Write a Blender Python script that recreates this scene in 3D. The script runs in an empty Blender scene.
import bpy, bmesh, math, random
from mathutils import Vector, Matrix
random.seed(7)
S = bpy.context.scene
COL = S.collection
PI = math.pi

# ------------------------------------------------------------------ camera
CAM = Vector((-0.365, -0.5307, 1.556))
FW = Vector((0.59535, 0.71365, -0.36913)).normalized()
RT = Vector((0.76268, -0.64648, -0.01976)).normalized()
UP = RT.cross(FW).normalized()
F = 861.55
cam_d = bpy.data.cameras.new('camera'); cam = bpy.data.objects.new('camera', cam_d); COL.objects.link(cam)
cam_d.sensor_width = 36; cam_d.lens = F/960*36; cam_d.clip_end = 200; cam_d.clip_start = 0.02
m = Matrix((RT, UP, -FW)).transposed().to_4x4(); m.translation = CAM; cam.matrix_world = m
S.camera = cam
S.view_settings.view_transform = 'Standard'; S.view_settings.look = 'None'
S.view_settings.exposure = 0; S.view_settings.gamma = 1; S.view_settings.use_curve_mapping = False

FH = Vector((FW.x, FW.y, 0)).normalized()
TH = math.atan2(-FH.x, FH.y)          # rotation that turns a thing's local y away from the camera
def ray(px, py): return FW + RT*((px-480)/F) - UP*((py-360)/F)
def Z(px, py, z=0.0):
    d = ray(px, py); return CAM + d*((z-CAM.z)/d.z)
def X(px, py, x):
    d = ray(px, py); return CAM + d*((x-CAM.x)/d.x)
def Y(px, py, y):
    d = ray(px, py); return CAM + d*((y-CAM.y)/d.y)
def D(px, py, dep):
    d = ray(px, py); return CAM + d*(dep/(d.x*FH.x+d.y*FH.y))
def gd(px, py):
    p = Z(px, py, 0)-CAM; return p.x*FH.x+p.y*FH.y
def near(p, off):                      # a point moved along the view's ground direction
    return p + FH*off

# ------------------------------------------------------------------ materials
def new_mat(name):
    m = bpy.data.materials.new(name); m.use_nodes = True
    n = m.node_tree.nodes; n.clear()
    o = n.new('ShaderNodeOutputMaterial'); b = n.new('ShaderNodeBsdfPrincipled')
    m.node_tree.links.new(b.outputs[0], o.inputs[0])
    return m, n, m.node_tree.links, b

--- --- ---

(WORK TO BE COMPLETED): Please output the complete data exactly.

(REPLY TO THE EXERCISE):
Write a Blender Python script that recreates this scene in 3D. The script runs in an empty Blender scene.
import bpy, bmesh, math, random
from mathutils import Vector, Matrix
random.seed(7)
S = bpy.context.scene
COL = S.collection
PI = math.pi

# ------------------------------------------------------------------ camera
CAM = Vector((-0.365, -0.5307, 1.556))
FW = Vector((0.59535, 0.71365, -0.36913)).normalized()
RT = Vector((0.76268, -0.64648, -0.01976)).normalized()
UP = RT.cross(FW).normalized()
F = 861.55
cam_d = bpy.data.cameras.new('camera'); cam = bpy.data.objects.new('camera', cam_d); COL.objects.link(cam)
cam_d.sensor_width = 36; cam_d.lens = F/960*36; cam_d.clip_end = 200; cam_d.clip_start = 0.02
m = Matrix((RT, UP, -FW)).transposed().to_4x4(); m.translation = CAM; cam.matrix_world = m
S.camera = cam
S.view_settings.view_transform = 'Standard'; S.view_settings.look = 'None'
S.view_settings.exposure = 0; S.view_settings.gamma = 1; S.view_settings.use_curve_mapping = False

FH = Vector((FW.x, FW.y, 0)).normalized()
TH = math.atan2(-FH.x, FH.y)          # rotation that turns a thing's local y away from the camera
def ray(px, py): return FW + RT*((px-480)/F) - UP*((py-360)/F)
def Z(px, py, z=0.0):
    d = ray(px, py); return CAM + d*((z-CAM.z)/d.z)
def X(px, py, x):
    d = ray(px, py); return CAM + d*((x-CAM.x)/d.x)
def Y(px, py, y):
    d = ray(px, py); return CAM + d*((y-CAM.y)/d.y)
def D(px, py, dep):
    d = ray(px, py); return CAM + d*(dep/(d.x*FH.x+d.y*FH.y))
def gd(px, py):
    p = Z(px, py, 0)-CAM; return p.x*FH.x+p.y*FH.y
def near(p, off):                      # a point moved along the view's ground direction
    return p + FH*off

# ------------------------------------------------------------------ materials
def new_mat(name):
    m = bpy.data.materials.new(name); m.use_nodes = True
    n = m.node_tree.nodes; n.clear()
    o = n.new('ShaderNodeOutputMaterial'); b = n.new('ShaderNodeBsdfPrincipled')
    m.node_tree.links.new(b.outputs[0], o.inputs[0])
    return m, n, m.node_tree.links, b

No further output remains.